Angèle Dubeau : Dubeau de Glass
Angèle Dubeau a choisi des oeuvres phares, telles que The Hours Suite, Mishima et Company, pour rendre hommage à Philip Glass.
Ne pénètre pas qui veut le cercle fermé du compositeur américain Philip Glass, véritable ambassadeur du courant minimaliste. C’est pourtant ce qu’il faut faire pour endisquer le répertoire du prolifique musicien qui est à la tête de sa propre étiquette de disques, de sa maison d’édition et de quelques ensembles (orchestre de chambre et quatuor) qui sont reconnus comme légitimes et garants de sa création.

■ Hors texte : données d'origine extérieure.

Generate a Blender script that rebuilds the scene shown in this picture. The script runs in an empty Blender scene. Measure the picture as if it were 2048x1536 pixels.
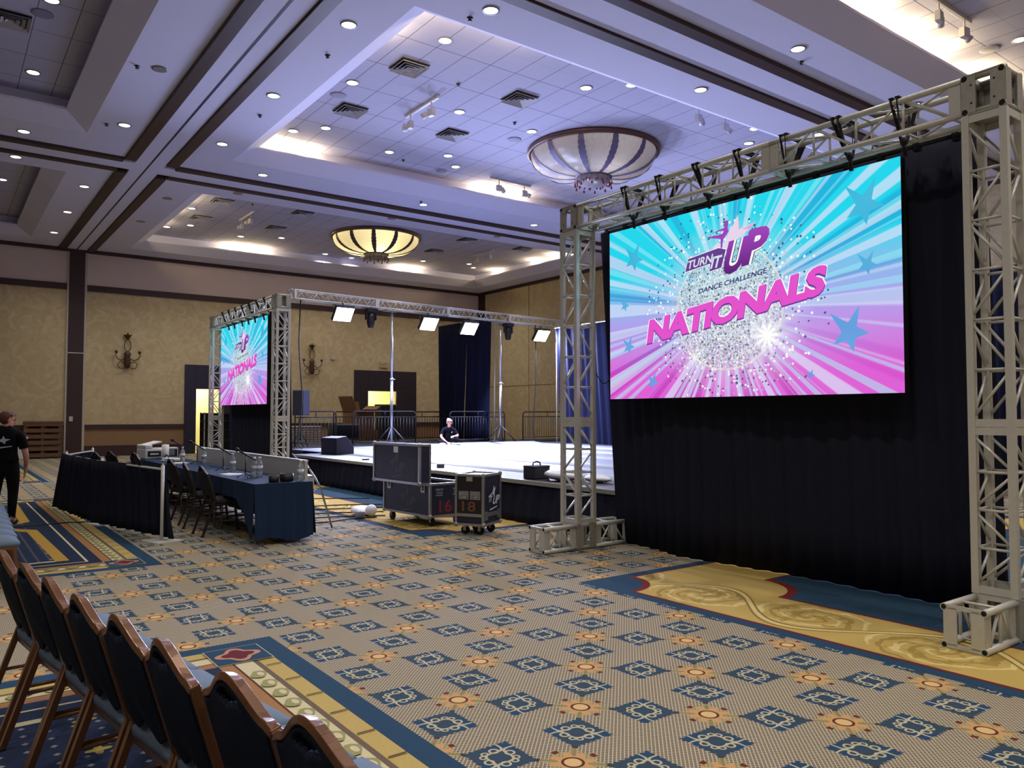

"C’est plus de 80 personnes qui gravitent autour de Philip Glass, explique Angèle Dubeau, venue nous présenter son disque Portrait. Comment fait-on maintenant pour avoir son autorisation? On tente de communiquer directement avec lui après avoir parlé à tous les intervenants qui sont sur le chemin. La première fois, c’est Mario (Labbé, président de la compagnie de disques Analekta et mari de l’interprète) qui est allé à New York pour exposer notre projet. Tout de suite, c’est un refus: Philip Glass ne travaille qu’avec une seule compagnie de disques, en l’occurrence la sienne, et il est impossible d’envisager la possibilité d’avoir l’accord de sa maison d’édition. On a monté l’échelle de son entreprise, étape par étape, jusqu’à lui, et il a dit oui. Ensuite, ses collaborateurs se demandaient: "C’est qui, elle?""
Le fait d’avoir travaillé avec le compositeur sur le Concerto pour violon, que la violoniste avait interprété il y a quelques années avec l’OSQ, a été un facteur clé dans cette réussite. Mis au courant, Philip Glass lui avait téléphoné pour l’inviter à New York afin de faire quelques ajustements sur le concerto. "C’était très intéressant, se rappelle-t-elle. C’est en travaillant avec lui qu’on se rend compte de la précision de son travail et à quel point tout est calculé et justifié. Moi qui suis très ordonnée – perfectionniste et maniaque du rangement, ça c’est moi -, j’en ai eu pour mon compte. Ce n’est pas une méthode de composition strictement mathématique, mais la structure de ses oeuvres est telle que c’est déroutant. C’est lorsqu’on arrive à intégrer toute cette conception et ce vocabulaire qu’on visualise le phénomène d’ensemble. Quand ça arrive… Wow! On saisit toute l’intelligence d’un système d’une logique infaillible."
Cela nous donne l’impression que ce fut un véritable entraînement olympique qui s’est mis en branle pour Portrait au sein de l’ensemble à cordes La Pietà, que dirige la violoniste. "On se rend compte, comme musicienne, que c’est une musique très exigeante physiquement. C’est très rare que je demande une pause lors des répétitions mais, dans les circonstances, il fallait que la technique et la rythmique ne soient pas un fardeau pour l’interprétation. C’est à ce moment-là que la chef d’orchestre entre en scène et qu’elle dialogue avec ses interprètes. Simplement pour discuter et saisir le propos du compositeur, les harmoniques et les méthodes qu’il utilise pour y parvenir." Un exercice discographique inattendu de la part de l’ensemble, qui risque fort de se rendre jusqu’aux oreilles du compositeur américain.